Однако мы не должны увлекаться этими комплиментами высшего порядка. Нет ничего опаснее, как писать историю по официальным титулам, праздничным надписям и триумфальным сооружениям. Постараемся дать себе отчет о реальных условиях соглашения 27 г.
Наиболее важным делом на очереди был вопрос о пределах военного начальства. Он стоял в тесной связи с устроением общей администрации областей, входивших в состав империи, и, следовательно, с удовлетворением служебных интересов сенаторского класса, который старался удержать в своих руках эту администрацию. Вопрос этот был решен своеобразно, но, пожалуй, не совсем врозь с римскими административными традициями. Как раньше не было центральных нераздельных имперских органов управления и колониальные вице-короли составляли вполне самостоятельный авторитет рядом с представителями исполнительной власти в метрополии, так и теперь император получил не долю общего управления по всему государству, а группу владений в свое полное распоряжение.
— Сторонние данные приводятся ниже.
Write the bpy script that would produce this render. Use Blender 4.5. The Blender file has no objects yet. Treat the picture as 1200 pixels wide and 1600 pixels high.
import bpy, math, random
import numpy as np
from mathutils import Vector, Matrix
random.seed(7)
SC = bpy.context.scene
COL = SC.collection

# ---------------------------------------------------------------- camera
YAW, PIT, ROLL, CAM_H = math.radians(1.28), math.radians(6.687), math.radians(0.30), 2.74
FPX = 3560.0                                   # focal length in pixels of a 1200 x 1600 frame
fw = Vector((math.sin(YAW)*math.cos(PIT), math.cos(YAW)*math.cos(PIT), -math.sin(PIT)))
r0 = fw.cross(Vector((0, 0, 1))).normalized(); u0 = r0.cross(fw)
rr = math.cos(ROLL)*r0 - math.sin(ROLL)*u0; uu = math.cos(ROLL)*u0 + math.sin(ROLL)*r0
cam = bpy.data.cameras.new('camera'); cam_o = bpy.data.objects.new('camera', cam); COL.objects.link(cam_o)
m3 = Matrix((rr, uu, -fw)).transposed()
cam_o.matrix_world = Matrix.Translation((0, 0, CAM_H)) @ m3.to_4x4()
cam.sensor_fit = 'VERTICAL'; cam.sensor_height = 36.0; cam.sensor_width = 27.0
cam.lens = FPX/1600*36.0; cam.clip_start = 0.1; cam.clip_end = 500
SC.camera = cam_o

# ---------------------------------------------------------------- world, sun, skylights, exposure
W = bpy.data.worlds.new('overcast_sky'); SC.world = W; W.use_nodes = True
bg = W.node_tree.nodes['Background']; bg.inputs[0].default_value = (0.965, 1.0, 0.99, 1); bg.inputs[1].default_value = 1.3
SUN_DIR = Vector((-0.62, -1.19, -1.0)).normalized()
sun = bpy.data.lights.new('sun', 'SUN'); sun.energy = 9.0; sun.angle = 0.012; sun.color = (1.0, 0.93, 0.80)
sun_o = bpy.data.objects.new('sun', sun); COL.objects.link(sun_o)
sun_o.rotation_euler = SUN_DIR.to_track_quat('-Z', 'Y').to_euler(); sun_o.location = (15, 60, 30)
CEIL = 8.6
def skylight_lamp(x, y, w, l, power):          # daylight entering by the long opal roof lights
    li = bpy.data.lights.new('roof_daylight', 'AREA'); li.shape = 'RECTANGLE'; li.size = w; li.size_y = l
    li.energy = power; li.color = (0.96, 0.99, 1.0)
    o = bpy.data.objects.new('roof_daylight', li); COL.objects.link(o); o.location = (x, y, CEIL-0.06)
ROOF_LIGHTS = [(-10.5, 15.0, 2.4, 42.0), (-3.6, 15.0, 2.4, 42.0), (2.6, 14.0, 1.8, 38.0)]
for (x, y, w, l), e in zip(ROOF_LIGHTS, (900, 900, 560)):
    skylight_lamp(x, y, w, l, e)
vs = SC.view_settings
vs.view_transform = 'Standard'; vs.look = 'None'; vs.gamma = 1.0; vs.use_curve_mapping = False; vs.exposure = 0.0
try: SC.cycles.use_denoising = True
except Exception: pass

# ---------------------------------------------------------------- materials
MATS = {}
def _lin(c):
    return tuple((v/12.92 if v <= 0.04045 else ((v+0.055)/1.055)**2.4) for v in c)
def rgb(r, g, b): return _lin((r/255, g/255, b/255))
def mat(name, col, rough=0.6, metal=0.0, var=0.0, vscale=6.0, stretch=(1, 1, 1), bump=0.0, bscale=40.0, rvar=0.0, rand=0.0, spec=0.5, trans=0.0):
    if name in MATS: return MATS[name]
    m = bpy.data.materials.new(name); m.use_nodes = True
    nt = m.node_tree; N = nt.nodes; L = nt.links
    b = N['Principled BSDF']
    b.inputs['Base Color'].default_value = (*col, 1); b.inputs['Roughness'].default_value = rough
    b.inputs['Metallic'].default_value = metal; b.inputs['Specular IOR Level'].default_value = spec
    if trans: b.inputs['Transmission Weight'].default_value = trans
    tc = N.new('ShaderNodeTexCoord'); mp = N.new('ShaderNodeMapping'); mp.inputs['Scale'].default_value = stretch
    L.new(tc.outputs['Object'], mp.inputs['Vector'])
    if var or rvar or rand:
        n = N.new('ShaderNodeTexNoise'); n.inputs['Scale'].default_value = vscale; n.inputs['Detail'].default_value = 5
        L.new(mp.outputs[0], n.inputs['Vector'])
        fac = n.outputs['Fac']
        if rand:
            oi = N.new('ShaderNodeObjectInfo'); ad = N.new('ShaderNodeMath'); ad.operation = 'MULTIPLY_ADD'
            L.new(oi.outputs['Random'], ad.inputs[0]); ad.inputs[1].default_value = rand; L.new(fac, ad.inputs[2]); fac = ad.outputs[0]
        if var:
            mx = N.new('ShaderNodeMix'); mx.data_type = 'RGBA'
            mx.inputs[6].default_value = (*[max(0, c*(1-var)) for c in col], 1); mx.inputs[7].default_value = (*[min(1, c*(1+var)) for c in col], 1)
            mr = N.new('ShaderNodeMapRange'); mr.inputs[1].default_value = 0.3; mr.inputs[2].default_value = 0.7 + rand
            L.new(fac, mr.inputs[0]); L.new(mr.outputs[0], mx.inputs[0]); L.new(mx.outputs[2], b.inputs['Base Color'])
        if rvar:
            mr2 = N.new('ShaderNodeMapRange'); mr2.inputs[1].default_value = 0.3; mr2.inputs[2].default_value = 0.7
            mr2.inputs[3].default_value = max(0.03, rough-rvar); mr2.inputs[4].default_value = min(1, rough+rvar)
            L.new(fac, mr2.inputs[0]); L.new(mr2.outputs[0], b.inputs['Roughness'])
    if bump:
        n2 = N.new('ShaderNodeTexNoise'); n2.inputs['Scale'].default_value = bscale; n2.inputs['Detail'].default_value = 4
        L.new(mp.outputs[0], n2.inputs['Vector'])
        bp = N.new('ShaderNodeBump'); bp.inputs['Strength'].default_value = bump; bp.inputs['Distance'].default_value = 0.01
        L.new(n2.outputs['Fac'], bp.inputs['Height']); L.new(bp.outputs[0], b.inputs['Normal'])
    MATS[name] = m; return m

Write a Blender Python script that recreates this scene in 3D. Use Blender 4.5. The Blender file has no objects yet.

Остальные земли были предоставлены ведению старинного республиканского учреждения, сената. Каждой из этих двух властей предоставлялось самостоятельно назначать подчиненный персонал в своих провинциях: в то время как император ставил в своих областях легатов на неопределенный срок наподобие Цезаря, распоряжавшегося таким образом в завоеванных землях, в сенатской группе сохранилась очередь наместников из числа прослуживших срок ежегодно сменяемых городских сановников.